▶ _INFORMATION PROVIDED_:
+--

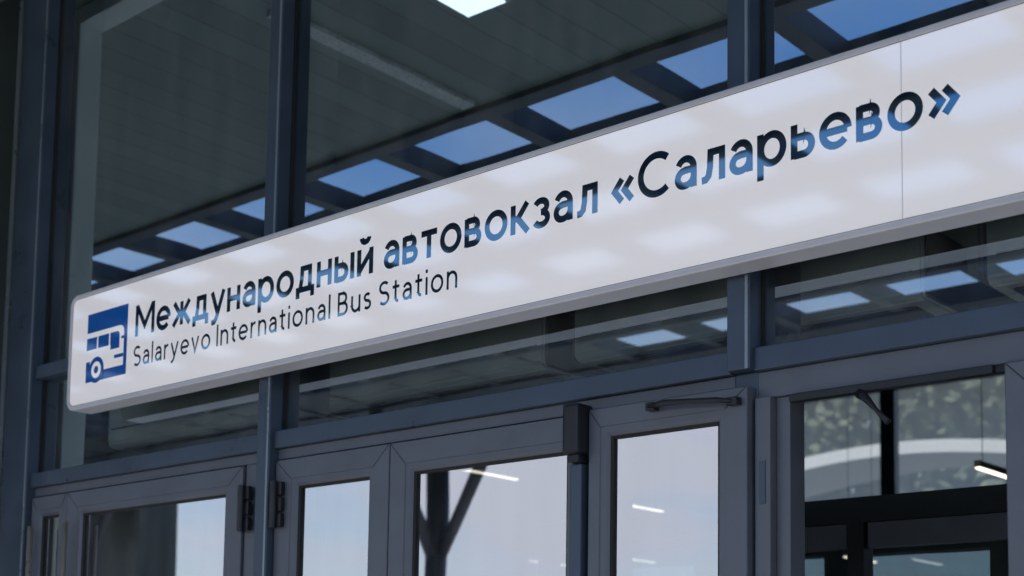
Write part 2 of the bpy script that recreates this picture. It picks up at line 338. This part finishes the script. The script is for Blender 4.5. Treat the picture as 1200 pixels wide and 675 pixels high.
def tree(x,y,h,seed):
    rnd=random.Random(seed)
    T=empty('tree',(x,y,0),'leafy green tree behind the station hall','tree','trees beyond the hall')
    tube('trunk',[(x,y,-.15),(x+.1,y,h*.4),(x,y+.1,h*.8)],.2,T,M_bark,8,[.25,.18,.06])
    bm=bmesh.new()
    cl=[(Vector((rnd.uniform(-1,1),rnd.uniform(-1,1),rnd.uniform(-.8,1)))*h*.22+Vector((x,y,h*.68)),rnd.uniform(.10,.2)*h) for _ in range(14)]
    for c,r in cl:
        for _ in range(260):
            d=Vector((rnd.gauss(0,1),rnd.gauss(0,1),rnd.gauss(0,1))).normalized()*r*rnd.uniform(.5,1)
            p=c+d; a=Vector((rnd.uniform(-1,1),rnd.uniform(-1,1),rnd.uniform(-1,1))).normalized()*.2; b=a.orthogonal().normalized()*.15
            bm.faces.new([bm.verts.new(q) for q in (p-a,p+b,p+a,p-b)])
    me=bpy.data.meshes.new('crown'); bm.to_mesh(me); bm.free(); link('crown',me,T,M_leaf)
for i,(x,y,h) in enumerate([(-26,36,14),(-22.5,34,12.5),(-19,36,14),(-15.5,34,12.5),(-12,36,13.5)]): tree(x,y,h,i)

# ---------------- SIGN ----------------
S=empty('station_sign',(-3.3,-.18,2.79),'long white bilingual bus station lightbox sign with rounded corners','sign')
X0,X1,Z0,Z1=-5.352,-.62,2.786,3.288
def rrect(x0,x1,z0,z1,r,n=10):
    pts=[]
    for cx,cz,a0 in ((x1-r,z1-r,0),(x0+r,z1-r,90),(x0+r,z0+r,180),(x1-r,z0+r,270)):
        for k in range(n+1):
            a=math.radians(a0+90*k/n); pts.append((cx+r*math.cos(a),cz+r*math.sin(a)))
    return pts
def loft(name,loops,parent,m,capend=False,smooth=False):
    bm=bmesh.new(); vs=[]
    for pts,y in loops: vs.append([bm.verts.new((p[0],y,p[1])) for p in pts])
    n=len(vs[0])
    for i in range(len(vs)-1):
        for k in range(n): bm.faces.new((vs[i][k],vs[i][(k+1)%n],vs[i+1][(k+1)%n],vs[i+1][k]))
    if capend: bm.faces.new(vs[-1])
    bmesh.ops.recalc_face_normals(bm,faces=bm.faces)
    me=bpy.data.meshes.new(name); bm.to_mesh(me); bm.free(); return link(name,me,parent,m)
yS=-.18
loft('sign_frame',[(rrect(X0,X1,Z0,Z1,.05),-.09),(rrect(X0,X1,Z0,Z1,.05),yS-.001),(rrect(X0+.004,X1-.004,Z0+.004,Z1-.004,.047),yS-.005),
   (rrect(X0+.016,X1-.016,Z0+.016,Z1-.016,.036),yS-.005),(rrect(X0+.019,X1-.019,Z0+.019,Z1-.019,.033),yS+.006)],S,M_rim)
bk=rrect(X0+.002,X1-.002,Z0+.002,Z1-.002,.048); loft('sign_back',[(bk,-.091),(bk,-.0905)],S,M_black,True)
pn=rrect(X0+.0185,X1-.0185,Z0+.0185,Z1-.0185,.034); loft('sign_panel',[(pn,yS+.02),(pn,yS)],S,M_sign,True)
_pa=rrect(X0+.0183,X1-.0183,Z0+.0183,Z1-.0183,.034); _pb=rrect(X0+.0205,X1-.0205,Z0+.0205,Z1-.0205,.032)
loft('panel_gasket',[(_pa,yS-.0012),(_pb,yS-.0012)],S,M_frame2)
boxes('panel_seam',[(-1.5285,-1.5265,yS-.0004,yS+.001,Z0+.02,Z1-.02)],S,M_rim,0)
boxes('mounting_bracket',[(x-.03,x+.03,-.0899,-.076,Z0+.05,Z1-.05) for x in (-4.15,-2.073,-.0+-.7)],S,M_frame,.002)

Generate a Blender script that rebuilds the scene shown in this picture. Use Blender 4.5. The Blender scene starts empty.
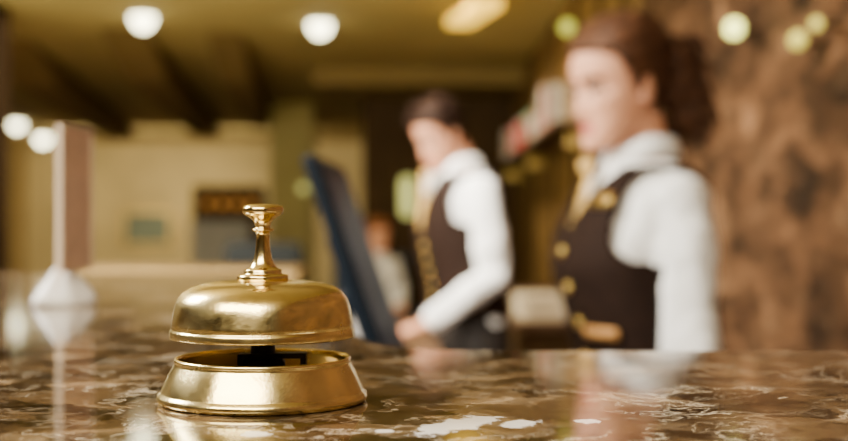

+--

▶ _EXERCISE_: Copy out the records above in full, exactly as written, but not the pictures.

▶ _IN RESPONSE_:
Write part 2 of the bpy script that recreates this picture. It picks up at line 338. This part finishes the script. The script is for Blender 4.5. Treat the picture as 1200 pixels wide and 675 pixels high.
def tree(x,y,h,seed):
    rnd=random.Random(seed)
    T=empty('tree',(x,y,0),'leafy green tree behind the station hall','tree','trees beyond the hall')
    tube('trunk',[(x,y,-.15),(x+.1,y,h*.4),(x,y+.1,h*.8)],.2,T,M_bark,8,[.25,.18,.06])
    bm=bmesh.new()
    cl=[(Vector((rnd.uniform(-1,1),rnd.uniform(-1,1),rnd.uniform(-.8,1)))*h*.22+Vector((x,y,h*.68)),rnd.uniform(.10,.2)*h) for _ in range(14)]
    for c,r in cl:
        for _ in range(260):
            d=Vector((rnd.gauss(0,1),rnd.gauss(0,1),rnd.gauss(0,1))).normalized()*r*rnd.uniform(.5,1)
            p=c+d; a=Vector((rnd.uniform(-1,1),rnd.uniform(-1,1),rnd.uniform(-1,1))).normalized()*.2; b=a.orthogonal().normalized()*.15
            bm.faces.new([bm.verts.new(q) for q in (p-a,p+b,p+a,p-b)])
    me=bpy.data.meshes.new('crown'); bm.to_mesh(me); bm.free(); link('crown',me,T,M_leaf)
for i,(x,y,h) in enumerate([(-26,36,14),(-22.5,34,12.5),(-19,36,14),(-15.5,34,12.5),(-12,36,13.5)]): tree(x,y,h,i)

# ---------------- SIGN ----------------
S=empty('station_sign',(-3.3,-.18,2.79),'long white bilingual bus station lightbox sign with rounded corners','sign')
X0,X1,Z0,Z1=-5.352,-.62,2.786,3.288
def rrect(x0,x1,z0,z1,r,n=10):
    pts=[]
    for cx,cz,a0 in ((x1-r,z1-r,0),(x0+r,z1-r,90),(x0+r,z0+r,180),(x1-r,z0+r,270)):
        for k in range(n+1):
            a=math.radians(a0+90*k/n); pts.append((cx+r*math.cos(a),cz+r*math.sin(a)))
    return pts
def loft(name,loops,parent,m,capend=False,smooth=False):
    bm=bmesh.new(); vs=[]
    for pts,y in loops: vs.append([bm.verts.new((p[0],y,p[1])) for p in pts])
    n=len(vs[0])
    for i in range(len(vs)-1):
        for k in range(n): bm.faces.new((vs[i][k],vs[i][(k+1)%n],vs[i+1][(k+1)%n],vs[i+1][k]))
    if capend: bm.faces.new(vs[-1])
    bmesh.ops.recalc_face_normals(bm,faces=bm.faces)
    me=bpy.data.meshes.new(name); bm.to_mesh(me); bm.free(); return link(name,me,parent,m)
yS=-.18
loft('sign_frame',[(rrect(X0,X1,Z0,Z1,.05),-.09),(rrect(X0,X1,Z0,Z1,.05),yS-.001),(rrect(X0+.004,X1-.004,Z0+.004,Z1-.004,.047),yS-.005),
   (rrect(X0+.016,X1-.016,Z0+.016,Z1-.016,.036),yS-.005),(rrect(X0+.019,X1-.019,Z0+.019,Z1-.019,.033),yS+.006)],S,M_rim)
bk=rrect(X0+.002,X1-.002,Z0+.002,Z1-.002,.048); loft('sign_back',[(bk,-.091),(bk,-.0905)],S,M_black,True)
pn=rrect(X0+.0185,X1-.0185,Z0+.0185,Z1-.0185,.034); loft('sign_panel',[(pn,yS+.02),(pn,yS)],S,M_sign,True)
_pa=rrect(X0+.0183,X1-.0183,Z0+.0183,Z1-.0183,.034); _pb=rrect(X0+.0205,X1-.0205,Z0+.0205,Z1-.0205,.032)
loft('panel_gasket',[(_pa,yS-.0012),(_pb,yS-.0012)],S,M_frame2)
boxes('panel_seam',[(-1.5285,-1.5265,yS-.0004,yS+.001,Z0+.02,Z1-.02)],S,M_rim,0)
boxes('mounting_bracket',[(x-.03,x+.03,-.0899,-.076,Z0+.05,Z1-.05) for x in (-4.15,-2.073,-.0+-.7)],S,M_frame,.002)

Generate a Blender script that rebuilds the scene shown in this picture. Use Blender 4.5. The Blender scene starts empty.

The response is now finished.